Section 8. Indemnification and Contribution
Section 8.1 Indemnification by the Company. The Company shall,
notwithstanding any termination of this Agreement, indemnify and hold harmless
each Holder and their agents, brokers, investment advisors and employees of each
of them and each underwriter of the Registrable Securities and their officers,
directors, affiliates, partners and any broker or dealer through whom such
shares may be sold and each Person, if any, who controls (within the meaning of
Section 15 of the Securities Act) such Holder or any such underwriter, to the
fullest extent permitted by applicable law, from and against any and all losses,
claims, damages, liabilities, costs (including, without limitation, costs of
preparation and reasonable attorneys' fees) and expenses (collectively,
"Losses"), as incurred, arising out of or relating to any untrue or alleged
untrue statement of a material fact contained in any Registration Statement, any
Prospectus or any form of Prospectus or in any amendment or supplement thereto
or in any preliminary Prospectus, or arising out of or relating to any omission
or alleged omission of a material fact required to be stated therein or
necessary to make the statements therein (in the case of any Prospectus or form
of Prospectus or supplement thereto, in light of the circumstances under which
they were made) not misleading (in the case of any Prospectus or form of
Prospectus or supplement thereto, in light of the circumstances under which they
were made), except to the extent, but only to the extent, that such untrue
statements or omissions are based solely upon information regarding such Holder
furnished in writing to the Company by such Holder expressly for use therein,
which information was reasonably relied on by the Company for use therein or to
the extent that such information relates to such Holder or such Holder's
proposed method of distribution of Registrable Securities and was reviewed and
expressly approved in writing by such Holder expressly for use in any
Registration Statement, such Prospectus or such form of Prospectus or in any
amendment or supplement thereto. The Company shall notify the Holders promptly
of the institution, threat or assertion of any Proceeding of which the Company
is aware in connection with the transactions contemplated by this Agreement.

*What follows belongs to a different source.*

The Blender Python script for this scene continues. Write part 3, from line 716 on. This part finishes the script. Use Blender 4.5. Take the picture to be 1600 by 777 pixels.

Section 8.2 Indemnification by Holders. Each Holder shall, severally
and not jointly, indemnify and hold harmless the Company, the directors,
officers, agents and employees, each Person who controls the Company (within the
meaning of Section 15 of the Securities Act and Section 20 of the Exchange Act),
and the directors, officers, agents or employees of such controlling Persons, to
the fullest extent permitted by applicable law, from and against all Losses (as
determined by a court of competent jurisdiction in a final judgment not subject
to appeal or review) arising solely out of or based solely upon any untrue
statement of a material fact contained in any Registration Statement, any
Prospectus, or any form of Prospectus, or arising solely out of or based solely
upon any untrue statement or omission of a material fact required to be stated
therein or necessary to make the statements therein not misleading to the
extent, but only to the extent, that such untrue statement or omission is
contained or omitted, as the case may be, in any information so furnished in
writing by such Holder to the Company specifically for inclusion in the
Registration Statement or such Prospectus and that such information was
reasonably relied upon by the Company for use in the Registration Statement,
such Prospectus or such form of Prospectus or to the extent that such
information relates to such Holder or such Holder's proposed method of
distribution of Registrable Securities and was reviewed and expressly approved
in writing by such Holder expressly for use in the Registration Statement, such
Prospectus or such form of Prospectus or in any amendment or supplement thereto.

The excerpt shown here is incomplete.